Ternyata sangat mencenggangkan sekali ketika wanita itu mengetahui bahwa semua cerita yang pernah diceritakan Wong asu padanya adalah imajinasi Wong asu belaka, semuanya hanya fiksi, bagian dari sebuah cerita yang tidaklah n yata adanya. Padahal wanita itu telah membunuh orangtua Wong asu. Gila, saya rasa wanita itu hampir gila. Dia tertipu mentah mentah, sebenarnya tak ada kasus pelecehan seksual yang dialami Wong asu semasa kecil, sebenarnya orangtuanya baik-baik saja, mereka seperti manusia normal pada umumnya, berbeda sekali dengan apa yang dikatakan Wong asu pada wanita itu. Wanita itupun kini mencari Wong asu untuk dibunuhnya juga sekalian. Gila, kurang waras, memang semua terasa begitu pekat pada wanita itu kini. Dia bahkan membunuh seekor anjing yang dia temui di pantai saat itu juga dengan melemparkan anjing itu sebongkah karang yang berukuran sedang dan kemudian dia lemparkan lagi pada anjing malang itu karanng yang berukuran besar sehingga anjing tersebut mati. Ironis memang wanita itu menganggap cerita Wong asu adalah cerita nyata padahal hanya sebuah fiksi imajinasi.

MELUKIS JENDELA
Salah satu cerpen unik lainnya karya Djenar Maesa Ayu yang berjudul Melukis Jendela ini merupakan cerpen yang sangat menarik dan layak dibaca sebagai bacaan ringan yang tidaklah menjemukan. Seperti biasa, gaya bahasa Djenar Maesa Ayu yang terkenal frontal, dan jauh dari cerpen pada umumnya yang beredar dipasaran sehingga cerpen ini layak sekali dibaca oleh anda yang tentu saja berfikiran terbuka akan hal-hal tabu.

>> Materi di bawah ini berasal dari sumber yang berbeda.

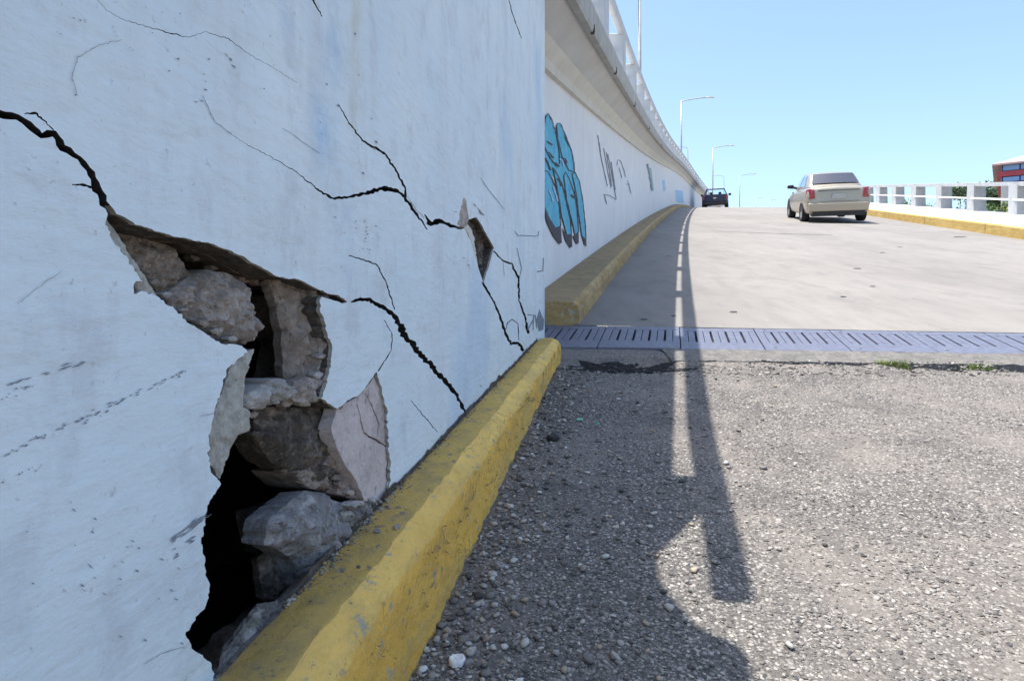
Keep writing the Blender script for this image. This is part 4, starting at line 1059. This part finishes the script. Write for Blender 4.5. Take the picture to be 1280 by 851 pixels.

Cerita ini bermula ketika seorang gadis cilik bernama Mayra yang tenggelam dalam hobinya melukis, dikamarnya terpampang lukisan ibunya. Gadis kecil itu masih duduk dibangku sekolah dasar, ayahnya adalah seorang penulis ternama yang kaya raya. Sehingga keberadaan Mayra disekolah menjadi pergunjingan teman-temannya yang notabennya kebanyakan berasal dari keluarga biasa saja. Mayra pulang pergi sekolah di antar jemput oleh mobil dan supir pribadi, dan yang seperti itu hanya Marya saja disekolahnya, maka tidak lah mengherankan apabila banyak teman Mayra yang merasa kesenjangan sosial itu terlalu jauh dan membuat gadis kecil itu akan bersikap angkuh. Mereka, teman laki-laki Marya disekolah melakukan intimidasi terhadap dirinya dengan melakukan pelecehan seksual. Hal itu agaknya membuat kondisi kejiwaan Mayra agak terganggu apalagi ditambah ayahnya yang selalu sibuk dan hampir jarang berada dirumah. Mayra sebenarnya membutuhkan sosok ibu yang dapat menyayangi dengan penuh kelembutan, namun sayangnya hal itu tidak akan pernah terjadi sebab tidak ada seorangpun yang tahu dimana ibu kandung Mayra sekarang berada.
Mayra gadis kecil itu terlalu lemah untuk mengalami segala kekejaman hidup, dia bahkan berkhayal pada saat memandangi lukisan jendela ia membayangkan dirinya bercinta dengan pria dewasa di tepian pantai, lalu ia pun membayangkan semua teman yang melakukan pelecehan terhadapnya dia potong bagian kemaluannya, sungguh imajinasi yang terlalu liar bagi seorang gadis kecil seusianya, lalu yang terakhir dia membayangkan dirinya dijemput malaikat malaikat kecil yang sangat cantik. Di akhir cerita Mayra ternyata bunuh diri dikamarnya sendiri, sungguh tragis.
 Perbedaan mencolok antara cerpen Wong asu dan cerpen Melukis jendela adalah dalam cerpen Wong asu agak bisa ditolerir tentang ke fulgaran gaya bahasa serta nyelenehnya jalan cerita si wanita yang membunuh orang hanya karena mendengar cerita yang ternyata fiksi, sedangkan di cerpen Melukis Jendela ada sebuah kejanggalan yang kentara sebab tokoh utama yang notabennya adalah gadis kecil yang secara umur belum bisa merasakan seksualitas, lagipula di kehidupan nyata pun tidak mungkin terjadi menginggat umur gadis kecil yang terlalu dini. Menurut saya itu saja yang menjadi perbedaan antara kedua cerpen karya Djenar Maesa Ayu ini.